**Description of the task**
It is required that the lines from the top of the listing through the line with "from mathutils import" be reproduced exactly, excluding pictures.

**Dataset excerpts**
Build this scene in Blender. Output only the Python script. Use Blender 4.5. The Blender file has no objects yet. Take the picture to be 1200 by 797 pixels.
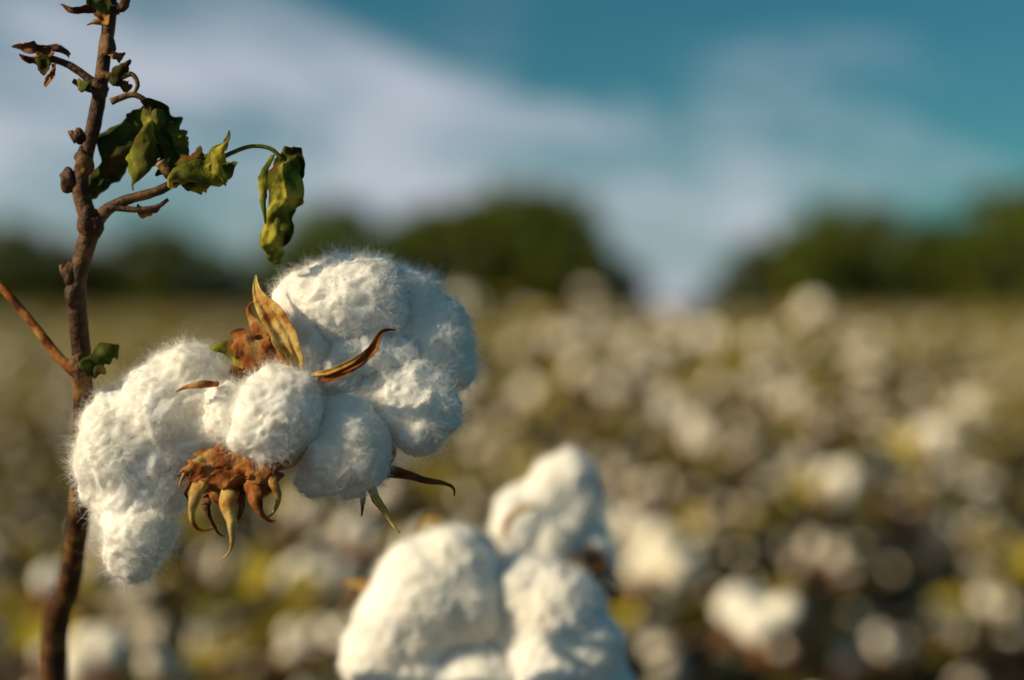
import bpy, bmesh, math, random
import numpy as np
from mathutils import Vector, noise, Matrix, Quaternion

random.seed(7); np.random.seed(7)
scene = bpy.context.scene
scene.view_settings.view_transform = 'Standard'
scene.view_settings.look = 'None'
scene.view_settings.exposure = 0
COL = scene.collection

EYE = 1.2      # eye height above the soil (m)
D = 0.45       # distance to the hero boll
K = 0.0006
def at(u, v, dy=0.0):
    d = D + dy
    return Vector(((u-600)*K*d, d, EYE-(v-360)*K*d))
def sz(r, dy=0.0):
    return r*K*(D+dy)

# ---------------------------------------------------------------- materials
def new_mat(name):
    m = bpy.data.materials.new(name); m.use_nodes = True
    nt = m.node_tree; nt.nodes.clear()
    return m, nt, nt.nodes, nt.links
def ramp(nodes, stops):
    r = nodes.new('ShaderNodeValToRGB')
    e = r.color_ramp.elements
    e[0].position = stops[0][0]; e[0].color = (*stops[0][1], 1)
    e[1].position = stops[-1][0]; e[1].color = (*stops[-1][1], 1)
    for p, c in stops[1:-1]:
        x = e.new(p); x.color = (*c, 1)
    return r
def noisetex(nodes, links, scale, detail=4, rough=0.55, coord='Object', vec=None):
    n = nodes.new('ShaderNodeTexNoise')
    n.inputs['Scale'].default_value = scale
    n.inputs['Detail'].default_value = detail
    n.inputs['Roughness'].default_value = rough
    if vec is None:
        tc = nodes.new('ShaderNodeTexCoord'); vec = tc.outputs[coord]
    links.new(vec, n.inputs['Vector'])
    return n
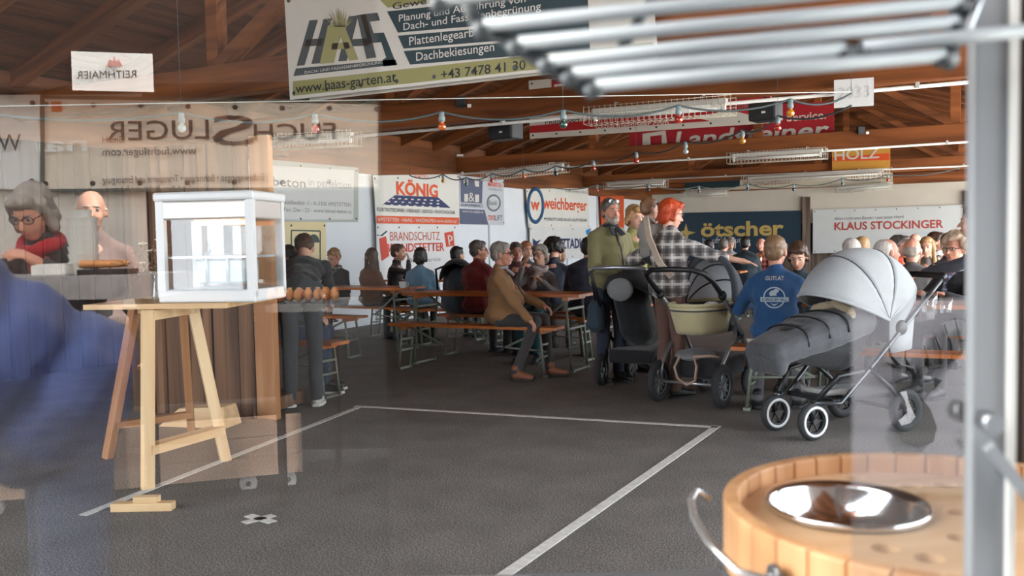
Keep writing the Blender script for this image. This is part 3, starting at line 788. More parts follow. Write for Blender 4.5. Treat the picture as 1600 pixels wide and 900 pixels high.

**Reply**
Build this scene in Blender. Output only the Python script. Use Blender 4.5. The Blender file has no objects yet. Take the picture to be 1200 by 797 pixels.
import bpy, bmesh, math, random
import numpy as np
from mathutils import Vector, noise, Matrix, Quaternion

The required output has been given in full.